## start Dataset content
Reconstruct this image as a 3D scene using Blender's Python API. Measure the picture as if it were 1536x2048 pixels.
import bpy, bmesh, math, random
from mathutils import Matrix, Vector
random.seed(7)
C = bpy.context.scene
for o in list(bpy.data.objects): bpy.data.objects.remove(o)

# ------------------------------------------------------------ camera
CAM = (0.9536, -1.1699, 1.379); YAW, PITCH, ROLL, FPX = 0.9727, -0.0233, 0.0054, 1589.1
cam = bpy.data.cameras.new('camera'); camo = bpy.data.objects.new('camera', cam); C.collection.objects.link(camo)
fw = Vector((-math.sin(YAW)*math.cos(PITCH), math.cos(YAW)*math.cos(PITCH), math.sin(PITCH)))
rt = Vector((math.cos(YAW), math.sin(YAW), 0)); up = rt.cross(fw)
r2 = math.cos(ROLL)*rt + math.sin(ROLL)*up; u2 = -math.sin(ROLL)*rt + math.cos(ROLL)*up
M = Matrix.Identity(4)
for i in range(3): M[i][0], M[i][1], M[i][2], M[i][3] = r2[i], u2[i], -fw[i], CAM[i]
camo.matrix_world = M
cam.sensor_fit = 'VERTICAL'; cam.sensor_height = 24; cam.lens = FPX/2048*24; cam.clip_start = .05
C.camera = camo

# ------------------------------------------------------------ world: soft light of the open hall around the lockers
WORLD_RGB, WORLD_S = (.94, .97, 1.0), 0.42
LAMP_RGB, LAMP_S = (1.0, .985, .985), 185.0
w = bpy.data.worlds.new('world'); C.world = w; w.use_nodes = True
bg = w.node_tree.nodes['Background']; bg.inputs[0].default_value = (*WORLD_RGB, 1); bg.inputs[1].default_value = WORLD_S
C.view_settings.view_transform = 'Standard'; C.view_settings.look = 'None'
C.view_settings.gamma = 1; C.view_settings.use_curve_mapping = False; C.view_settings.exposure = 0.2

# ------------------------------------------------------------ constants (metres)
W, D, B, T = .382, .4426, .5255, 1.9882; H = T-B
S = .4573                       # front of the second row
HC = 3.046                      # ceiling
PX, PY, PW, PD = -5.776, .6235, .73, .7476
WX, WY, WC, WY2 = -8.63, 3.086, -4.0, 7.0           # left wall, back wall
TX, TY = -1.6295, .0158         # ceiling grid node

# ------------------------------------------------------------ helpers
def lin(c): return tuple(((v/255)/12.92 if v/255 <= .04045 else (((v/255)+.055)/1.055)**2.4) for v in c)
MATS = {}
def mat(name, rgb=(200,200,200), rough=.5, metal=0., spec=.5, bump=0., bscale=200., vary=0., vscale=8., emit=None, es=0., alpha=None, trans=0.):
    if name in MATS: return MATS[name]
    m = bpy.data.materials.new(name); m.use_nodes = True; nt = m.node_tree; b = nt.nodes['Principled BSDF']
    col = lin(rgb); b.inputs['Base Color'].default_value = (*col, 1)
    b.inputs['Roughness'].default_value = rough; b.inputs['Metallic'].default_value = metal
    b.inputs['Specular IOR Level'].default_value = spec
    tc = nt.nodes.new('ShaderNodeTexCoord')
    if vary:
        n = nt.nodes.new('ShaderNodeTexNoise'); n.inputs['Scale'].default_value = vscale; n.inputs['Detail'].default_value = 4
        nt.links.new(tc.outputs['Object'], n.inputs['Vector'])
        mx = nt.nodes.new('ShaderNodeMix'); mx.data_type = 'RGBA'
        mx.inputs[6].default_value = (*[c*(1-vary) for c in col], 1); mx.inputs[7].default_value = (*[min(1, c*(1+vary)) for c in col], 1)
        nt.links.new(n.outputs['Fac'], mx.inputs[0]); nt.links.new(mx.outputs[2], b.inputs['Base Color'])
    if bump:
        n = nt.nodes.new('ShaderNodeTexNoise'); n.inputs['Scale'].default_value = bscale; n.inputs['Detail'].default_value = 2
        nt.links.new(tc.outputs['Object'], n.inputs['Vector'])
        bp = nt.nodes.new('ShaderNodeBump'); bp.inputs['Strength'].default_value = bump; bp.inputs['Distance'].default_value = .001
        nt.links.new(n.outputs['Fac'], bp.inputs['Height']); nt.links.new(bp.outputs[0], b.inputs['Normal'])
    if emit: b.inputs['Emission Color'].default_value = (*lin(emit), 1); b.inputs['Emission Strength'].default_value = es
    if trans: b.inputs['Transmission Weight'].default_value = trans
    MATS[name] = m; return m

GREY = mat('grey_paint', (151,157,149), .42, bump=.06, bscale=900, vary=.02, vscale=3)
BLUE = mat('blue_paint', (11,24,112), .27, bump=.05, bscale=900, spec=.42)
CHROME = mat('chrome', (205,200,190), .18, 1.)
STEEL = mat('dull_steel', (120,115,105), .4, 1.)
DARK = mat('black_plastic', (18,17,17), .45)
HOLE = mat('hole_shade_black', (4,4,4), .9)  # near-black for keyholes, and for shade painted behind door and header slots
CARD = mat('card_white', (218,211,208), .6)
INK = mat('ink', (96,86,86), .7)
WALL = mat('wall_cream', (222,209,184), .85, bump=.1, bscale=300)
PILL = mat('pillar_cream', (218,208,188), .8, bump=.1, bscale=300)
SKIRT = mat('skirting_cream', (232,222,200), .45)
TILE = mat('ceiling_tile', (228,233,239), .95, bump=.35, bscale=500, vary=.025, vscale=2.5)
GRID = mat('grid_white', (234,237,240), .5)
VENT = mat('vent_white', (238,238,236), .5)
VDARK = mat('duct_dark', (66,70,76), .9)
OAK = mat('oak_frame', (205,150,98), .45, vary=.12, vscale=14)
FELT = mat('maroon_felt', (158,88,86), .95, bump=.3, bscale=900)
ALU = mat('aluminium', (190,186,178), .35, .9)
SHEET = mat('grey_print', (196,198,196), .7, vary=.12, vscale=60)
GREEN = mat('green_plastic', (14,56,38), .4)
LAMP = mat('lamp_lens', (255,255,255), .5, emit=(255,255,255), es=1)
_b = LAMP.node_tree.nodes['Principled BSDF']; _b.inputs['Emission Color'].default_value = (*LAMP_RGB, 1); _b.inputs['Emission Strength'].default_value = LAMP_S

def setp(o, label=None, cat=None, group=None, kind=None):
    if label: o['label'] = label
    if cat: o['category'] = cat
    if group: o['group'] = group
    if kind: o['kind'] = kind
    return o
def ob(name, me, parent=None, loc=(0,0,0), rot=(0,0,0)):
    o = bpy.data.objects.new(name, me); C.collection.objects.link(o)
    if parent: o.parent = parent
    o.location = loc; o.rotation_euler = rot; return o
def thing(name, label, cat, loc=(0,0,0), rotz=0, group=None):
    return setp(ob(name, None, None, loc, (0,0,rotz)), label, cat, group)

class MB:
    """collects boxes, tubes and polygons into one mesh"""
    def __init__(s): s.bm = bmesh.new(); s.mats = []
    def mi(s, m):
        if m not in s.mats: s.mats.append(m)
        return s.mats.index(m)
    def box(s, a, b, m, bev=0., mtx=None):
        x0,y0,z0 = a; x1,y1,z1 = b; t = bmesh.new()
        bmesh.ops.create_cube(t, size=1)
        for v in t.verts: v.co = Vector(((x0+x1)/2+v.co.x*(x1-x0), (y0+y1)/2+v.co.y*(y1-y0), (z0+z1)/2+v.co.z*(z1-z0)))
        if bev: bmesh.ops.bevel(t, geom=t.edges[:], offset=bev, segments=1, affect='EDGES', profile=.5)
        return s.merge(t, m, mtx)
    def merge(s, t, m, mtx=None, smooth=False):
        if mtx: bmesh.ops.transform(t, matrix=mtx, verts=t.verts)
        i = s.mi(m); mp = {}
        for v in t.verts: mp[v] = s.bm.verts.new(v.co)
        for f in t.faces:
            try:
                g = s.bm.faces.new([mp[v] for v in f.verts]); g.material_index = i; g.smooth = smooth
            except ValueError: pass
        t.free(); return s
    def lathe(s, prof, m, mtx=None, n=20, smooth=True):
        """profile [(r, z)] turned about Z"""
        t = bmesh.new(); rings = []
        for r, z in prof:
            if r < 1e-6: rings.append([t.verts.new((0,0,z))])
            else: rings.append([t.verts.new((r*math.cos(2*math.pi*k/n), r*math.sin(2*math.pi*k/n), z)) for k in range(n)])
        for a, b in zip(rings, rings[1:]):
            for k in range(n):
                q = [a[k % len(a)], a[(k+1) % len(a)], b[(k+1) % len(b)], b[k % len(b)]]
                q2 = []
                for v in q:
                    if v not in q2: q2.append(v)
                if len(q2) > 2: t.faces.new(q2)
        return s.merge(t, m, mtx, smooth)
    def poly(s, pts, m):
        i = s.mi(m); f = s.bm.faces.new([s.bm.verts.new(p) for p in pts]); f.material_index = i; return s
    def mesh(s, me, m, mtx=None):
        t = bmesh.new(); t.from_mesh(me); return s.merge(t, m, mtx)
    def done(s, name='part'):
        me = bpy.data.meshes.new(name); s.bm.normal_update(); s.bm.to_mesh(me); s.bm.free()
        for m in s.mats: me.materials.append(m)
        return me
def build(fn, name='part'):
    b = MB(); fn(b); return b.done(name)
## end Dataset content
**Challenge:** Search the lines for "scene". Copy each line that has it.

**The solution:**
Reconstruct this image as a 3D scene using Blender's Python API. Measure the picture as if it were 1536x2048 pixels.
C = bpy.context.scene